En una de sus últimas comparecencias regulares en el diario Financial Times, la con razón afamada columnista Lucy Kellaway aborda el arte del saber decir no. Tras una reflexión personal, concluye que declinar una serie de actuaciones no placenteras o que conllevan un esfuerzo injustificado, además de hacerla más feliz, la sitúa dentro de las pautas imperantes entre la gente exitosa, entre los triunfadores.
Aunque no se trate precisamente de la invención de la pólvora, la postura de decir no ha pasado de ser un atributo intrínseco, un rasgo inherente a las personalidades de postín y/o ungidas para el éxito, a adquirir el estatus de culto, a convertirse en un signo de distinción y en un motivo de celebración.
Una especie de nouvelle vague del no, por activa y por pasiva, se ha abierto paso entre los predicadores de libretos consagrados al éxito y los afiliados a esa corriente, que se prestan gustosos a no apartarse del nuevo ideario. Grabado está en los recetarios más lustrosos del coaching.
Algún tiempo atrás, un tal Baltasar Gracián (que hizo méritos sobrados para haber llegado a ser head coach) recomendaba que “No todo se ha de conceder, ni a todos… más se estima el no de algunos que el sí de otros”.
En el blog de la Harvard Business Review -ahí es nada- diversos titulados en la especialidad nos muestran los efectos negativos que tiene el decir sí a cosas de escaso valor y nos instruyen en ocurrentes prácticas para ayudarnos a decir no. Quizás muchos se lamenten de que semejantes facilidades no existieran asaz tiempo atrás; tal vez sus vidas se habrían regido por otro guion más productivo o placentero. Como señalaba en la introducción de “Caleidoscopio en blanco y negro”, hace años enmarqué el texto de la célebre lamentación de Robinson Crusoe (“Ahora compruebo, aunque demasiado tarde, la locura de comenzar una obra…”).

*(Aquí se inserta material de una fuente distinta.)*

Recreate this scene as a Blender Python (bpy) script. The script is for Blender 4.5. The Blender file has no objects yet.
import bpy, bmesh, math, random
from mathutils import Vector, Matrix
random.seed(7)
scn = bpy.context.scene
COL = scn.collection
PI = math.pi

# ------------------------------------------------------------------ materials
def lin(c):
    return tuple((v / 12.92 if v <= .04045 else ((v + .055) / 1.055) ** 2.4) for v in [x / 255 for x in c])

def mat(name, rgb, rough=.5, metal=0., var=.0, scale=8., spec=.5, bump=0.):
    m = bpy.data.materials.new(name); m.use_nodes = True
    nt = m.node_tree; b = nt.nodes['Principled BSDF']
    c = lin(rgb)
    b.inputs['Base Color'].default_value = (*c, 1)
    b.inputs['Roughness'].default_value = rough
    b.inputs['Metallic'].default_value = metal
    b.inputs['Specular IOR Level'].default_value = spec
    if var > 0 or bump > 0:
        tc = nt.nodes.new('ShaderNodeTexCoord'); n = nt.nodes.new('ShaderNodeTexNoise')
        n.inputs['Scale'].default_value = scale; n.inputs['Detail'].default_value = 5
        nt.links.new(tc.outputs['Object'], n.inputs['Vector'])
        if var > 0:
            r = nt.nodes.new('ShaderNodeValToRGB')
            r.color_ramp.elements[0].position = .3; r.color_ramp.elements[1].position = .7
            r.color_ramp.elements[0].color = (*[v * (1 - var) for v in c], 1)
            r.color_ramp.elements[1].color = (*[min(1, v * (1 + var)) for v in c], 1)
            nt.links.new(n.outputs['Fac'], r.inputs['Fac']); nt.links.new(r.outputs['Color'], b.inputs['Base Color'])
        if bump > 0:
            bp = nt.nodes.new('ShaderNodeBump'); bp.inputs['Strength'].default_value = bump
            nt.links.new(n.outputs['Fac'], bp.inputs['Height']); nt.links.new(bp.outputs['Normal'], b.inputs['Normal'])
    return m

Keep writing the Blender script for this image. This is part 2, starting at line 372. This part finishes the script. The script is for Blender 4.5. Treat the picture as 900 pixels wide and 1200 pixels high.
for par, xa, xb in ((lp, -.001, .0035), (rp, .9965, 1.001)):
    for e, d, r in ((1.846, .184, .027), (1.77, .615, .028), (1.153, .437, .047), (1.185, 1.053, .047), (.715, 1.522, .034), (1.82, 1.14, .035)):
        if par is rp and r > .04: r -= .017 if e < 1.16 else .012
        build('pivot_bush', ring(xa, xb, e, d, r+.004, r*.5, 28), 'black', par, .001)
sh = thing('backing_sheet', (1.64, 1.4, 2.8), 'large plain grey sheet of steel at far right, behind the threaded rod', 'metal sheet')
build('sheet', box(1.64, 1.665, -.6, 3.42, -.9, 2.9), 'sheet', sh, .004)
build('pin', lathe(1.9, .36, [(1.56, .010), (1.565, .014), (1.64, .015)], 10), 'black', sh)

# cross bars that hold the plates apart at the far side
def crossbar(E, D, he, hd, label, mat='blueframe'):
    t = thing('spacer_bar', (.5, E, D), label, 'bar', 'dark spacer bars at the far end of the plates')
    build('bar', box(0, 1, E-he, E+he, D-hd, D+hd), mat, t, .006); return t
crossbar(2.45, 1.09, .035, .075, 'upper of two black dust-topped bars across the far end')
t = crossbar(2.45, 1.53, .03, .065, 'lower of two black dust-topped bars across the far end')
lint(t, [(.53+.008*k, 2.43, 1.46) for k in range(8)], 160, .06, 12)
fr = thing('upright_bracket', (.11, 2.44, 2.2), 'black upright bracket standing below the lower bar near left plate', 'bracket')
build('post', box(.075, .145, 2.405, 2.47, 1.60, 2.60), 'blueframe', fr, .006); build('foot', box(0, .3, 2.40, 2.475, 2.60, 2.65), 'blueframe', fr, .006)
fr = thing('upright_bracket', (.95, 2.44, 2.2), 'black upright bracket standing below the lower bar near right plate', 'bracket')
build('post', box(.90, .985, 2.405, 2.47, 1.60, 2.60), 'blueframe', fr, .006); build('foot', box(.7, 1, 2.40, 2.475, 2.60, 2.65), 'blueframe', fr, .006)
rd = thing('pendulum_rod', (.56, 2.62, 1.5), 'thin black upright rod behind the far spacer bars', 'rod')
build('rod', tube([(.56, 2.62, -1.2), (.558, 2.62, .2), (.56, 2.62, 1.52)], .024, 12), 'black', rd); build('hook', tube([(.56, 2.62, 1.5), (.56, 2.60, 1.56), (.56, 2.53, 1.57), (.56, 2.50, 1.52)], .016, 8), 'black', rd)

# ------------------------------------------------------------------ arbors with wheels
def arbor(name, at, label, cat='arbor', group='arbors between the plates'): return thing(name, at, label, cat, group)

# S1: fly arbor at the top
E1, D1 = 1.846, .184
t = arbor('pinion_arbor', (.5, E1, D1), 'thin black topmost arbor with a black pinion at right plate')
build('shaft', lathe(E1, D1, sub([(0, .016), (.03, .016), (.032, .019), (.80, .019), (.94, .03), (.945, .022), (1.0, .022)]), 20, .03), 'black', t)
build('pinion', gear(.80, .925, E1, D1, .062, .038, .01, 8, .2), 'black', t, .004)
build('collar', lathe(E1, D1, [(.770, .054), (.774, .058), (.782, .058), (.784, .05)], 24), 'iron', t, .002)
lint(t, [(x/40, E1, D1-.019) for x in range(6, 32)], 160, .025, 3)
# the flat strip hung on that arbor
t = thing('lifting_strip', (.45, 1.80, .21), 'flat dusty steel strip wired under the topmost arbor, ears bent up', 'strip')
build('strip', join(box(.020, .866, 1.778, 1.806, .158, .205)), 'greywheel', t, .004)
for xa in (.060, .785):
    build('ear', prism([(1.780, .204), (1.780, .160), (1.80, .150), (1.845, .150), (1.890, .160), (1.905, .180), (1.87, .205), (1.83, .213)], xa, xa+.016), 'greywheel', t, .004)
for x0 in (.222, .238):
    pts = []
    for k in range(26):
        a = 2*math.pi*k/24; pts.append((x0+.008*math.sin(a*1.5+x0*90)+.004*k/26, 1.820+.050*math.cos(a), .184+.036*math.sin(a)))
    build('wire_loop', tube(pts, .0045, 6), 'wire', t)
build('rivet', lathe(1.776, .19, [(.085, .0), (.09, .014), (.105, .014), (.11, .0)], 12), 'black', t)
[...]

Según Kellaway, la diferencia básica entre el sí y el no estriba en que el primero es fácil y el segundo difícil. Recomienda no dar nunca razones (para el no), ya que estas pueden ser contrarrestadas y acabar en una capitulación. Por eso, lo mejor es no dudar y disparar rápidamente un no rotundo, sin margen para la revisión. Como corolario sugiere que jamás escudemos la negativa en el hecho de estar muy ocupados. Esto no impresionará a nadie y puede ser tomado como una prueba palpable de que no hemos desarrollado adecuadas competencias para eludir compromisos. No obstante, Gracián mantenía que “El no y el sí son breves de decir, y piden mucho pensar”.
Mimetizada en los anaqueles de la biblioteca de mi despacho, como un elemento decorativo más, la reflexión del célebre náufrago ciertamente no me ha sido de gran ayuda a lo largo de los años. Ahora es casi inevitable preguntarse cómo habría sido el devenir de los eventos personales en caso de haber dado el no como respuesta ante algunas disyuntivas cruciales. Pero hacer una reconstrucción hipotética puede ser un ejercicio de entretenimiento bastante estéril. Nunca podremos saber cuál habría sido el curso alternativo de nuestra vida ni, en consecuencia, cómo se compararía con la trayectoria real, que, como canta Serrat, no admite enmienda retrospectiva (“Nunca es triste la verdad, lo que no tiene es remedio”), aunque, a diferencia de lo que él piensa, no está tan claro que esté exenta de la tristeza.